## THE TASK
Count lines holding the string "script" in the data that follows. Reply with one number only.

## THE RECORDS

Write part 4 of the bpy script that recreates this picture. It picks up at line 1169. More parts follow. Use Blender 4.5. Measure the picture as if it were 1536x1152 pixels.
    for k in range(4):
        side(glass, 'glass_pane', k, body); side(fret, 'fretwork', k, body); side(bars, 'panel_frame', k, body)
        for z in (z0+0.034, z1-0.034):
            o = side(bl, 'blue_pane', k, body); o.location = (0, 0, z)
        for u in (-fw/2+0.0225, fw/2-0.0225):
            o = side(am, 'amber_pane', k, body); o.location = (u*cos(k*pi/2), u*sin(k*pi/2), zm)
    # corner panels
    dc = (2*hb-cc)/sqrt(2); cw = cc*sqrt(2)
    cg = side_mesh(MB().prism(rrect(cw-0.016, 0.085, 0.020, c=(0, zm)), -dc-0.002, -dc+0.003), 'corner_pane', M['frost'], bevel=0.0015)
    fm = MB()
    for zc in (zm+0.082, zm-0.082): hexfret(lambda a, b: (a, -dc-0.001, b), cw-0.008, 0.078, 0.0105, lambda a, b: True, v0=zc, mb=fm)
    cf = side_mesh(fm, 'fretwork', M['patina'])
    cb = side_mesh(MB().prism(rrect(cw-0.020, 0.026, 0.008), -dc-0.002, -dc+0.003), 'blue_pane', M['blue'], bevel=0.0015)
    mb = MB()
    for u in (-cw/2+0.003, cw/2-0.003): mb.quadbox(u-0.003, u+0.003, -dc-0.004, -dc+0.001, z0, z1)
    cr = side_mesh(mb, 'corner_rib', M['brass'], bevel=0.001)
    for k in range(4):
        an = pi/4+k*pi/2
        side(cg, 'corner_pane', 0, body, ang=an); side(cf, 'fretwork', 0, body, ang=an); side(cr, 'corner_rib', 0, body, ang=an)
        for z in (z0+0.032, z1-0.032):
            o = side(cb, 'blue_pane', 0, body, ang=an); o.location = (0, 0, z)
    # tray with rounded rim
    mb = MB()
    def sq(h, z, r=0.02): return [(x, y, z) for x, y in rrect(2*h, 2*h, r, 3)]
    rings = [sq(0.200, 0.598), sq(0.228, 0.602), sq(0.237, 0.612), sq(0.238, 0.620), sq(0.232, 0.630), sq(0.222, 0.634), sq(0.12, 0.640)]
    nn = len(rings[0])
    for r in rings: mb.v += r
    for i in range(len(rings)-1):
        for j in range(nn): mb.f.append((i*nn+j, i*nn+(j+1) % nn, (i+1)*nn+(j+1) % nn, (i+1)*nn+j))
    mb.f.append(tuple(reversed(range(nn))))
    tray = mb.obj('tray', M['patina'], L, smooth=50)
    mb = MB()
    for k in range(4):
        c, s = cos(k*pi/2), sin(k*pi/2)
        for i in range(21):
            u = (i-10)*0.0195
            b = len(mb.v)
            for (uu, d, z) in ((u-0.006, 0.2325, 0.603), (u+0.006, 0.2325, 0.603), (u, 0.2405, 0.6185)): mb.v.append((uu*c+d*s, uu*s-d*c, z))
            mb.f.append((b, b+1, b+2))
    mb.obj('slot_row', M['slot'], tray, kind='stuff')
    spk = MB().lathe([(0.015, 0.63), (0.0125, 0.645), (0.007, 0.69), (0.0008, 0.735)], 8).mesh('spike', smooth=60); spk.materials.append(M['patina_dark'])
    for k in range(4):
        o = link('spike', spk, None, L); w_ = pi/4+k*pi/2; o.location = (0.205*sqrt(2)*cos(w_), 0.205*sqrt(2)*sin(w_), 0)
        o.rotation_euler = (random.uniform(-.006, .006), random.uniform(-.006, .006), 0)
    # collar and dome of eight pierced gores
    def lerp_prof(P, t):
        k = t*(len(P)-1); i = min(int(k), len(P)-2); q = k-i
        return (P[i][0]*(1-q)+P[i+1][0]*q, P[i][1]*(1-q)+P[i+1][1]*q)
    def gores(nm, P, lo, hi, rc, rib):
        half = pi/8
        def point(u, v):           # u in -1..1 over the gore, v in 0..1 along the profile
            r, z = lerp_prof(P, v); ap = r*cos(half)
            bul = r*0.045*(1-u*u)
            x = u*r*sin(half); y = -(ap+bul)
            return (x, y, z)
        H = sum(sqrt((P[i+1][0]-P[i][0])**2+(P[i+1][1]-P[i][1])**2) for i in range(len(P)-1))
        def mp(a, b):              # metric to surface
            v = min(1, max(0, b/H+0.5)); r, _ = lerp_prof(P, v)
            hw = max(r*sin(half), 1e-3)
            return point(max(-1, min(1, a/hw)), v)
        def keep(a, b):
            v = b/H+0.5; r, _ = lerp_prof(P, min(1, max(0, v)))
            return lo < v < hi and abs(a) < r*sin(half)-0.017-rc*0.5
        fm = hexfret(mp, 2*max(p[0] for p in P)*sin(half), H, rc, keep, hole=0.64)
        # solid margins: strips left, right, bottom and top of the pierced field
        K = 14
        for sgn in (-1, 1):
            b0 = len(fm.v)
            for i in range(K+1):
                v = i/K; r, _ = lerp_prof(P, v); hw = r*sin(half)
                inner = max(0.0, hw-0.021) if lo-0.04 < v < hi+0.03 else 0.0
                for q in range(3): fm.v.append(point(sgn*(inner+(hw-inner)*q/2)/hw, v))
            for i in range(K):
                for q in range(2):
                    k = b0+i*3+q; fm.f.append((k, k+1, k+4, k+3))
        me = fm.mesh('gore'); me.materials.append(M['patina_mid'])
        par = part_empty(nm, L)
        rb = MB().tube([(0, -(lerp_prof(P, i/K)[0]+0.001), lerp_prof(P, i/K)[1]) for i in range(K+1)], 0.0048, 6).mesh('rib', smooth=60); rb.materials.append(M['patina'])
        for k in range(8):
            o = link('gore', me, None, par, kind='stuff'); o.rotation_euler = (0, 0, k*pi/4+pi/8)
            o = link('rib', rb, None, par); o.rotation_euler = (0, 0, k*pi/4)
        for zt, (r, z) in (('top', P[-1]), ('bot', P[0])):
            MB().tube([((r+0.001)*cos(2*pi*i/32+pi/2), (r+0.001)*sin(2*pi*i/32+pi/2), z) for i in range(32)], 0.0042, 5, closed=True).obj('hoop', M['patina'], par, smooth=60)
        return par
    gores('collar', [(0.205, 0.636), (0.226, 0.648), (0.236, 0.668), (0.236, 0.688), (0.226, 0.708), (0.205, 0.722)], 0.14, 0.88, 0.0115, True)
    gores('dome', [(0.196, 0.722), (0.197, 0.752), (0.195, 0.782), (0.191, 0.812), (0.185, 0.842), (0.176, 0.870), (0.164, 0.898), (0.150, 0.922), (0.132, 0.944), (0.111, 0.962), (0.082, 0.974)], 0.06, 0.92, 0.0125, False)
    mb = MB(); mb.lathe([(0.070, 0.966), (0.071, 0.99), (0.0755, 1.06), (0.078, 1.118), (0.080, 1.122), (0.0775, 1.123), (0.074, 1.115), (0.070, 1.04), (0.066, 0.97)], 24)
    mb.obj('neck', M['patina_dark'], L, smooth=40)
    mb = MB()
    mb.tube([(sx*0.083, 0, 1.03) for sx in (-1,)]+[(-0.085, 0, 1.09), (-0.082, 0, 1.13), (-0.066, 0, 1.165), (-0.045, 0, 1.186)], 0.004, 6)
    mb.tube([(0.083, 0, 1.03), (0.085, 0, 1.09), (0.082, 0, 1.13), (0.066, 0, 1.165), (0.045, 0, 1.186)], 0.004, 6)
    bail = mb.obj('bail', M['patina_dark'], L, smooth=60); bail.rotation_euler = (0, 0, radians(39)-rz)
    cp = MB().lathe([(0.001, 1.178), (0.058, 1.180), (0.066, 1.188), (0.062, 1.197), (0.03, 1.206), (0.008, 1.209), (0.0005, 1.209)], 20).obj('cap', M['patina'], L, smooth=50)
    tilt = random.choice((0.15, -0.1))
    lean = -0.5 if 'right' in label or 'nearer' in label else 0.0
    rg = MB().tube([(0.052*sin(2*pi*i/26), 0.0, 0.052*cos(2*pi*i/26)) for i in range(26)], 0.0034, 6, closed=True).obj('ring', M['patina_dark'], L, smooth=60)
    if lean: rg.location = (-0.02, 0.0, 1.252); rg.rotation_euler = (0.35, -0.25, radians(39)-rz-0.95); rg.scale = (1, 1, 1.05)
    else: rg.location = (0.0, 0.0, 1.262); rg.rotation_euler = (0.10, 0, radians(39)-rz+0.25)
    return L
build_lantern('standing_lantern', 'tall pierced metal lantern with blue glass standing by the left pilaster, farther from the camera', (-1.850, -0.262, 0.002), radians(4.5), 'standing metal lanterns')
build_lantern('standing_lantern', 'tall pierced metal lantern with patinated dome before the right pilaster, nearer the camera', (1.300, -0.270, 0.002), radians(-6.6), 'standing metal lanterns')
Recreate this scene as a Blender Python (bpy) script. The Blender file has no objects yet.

## RESULT BELOW
2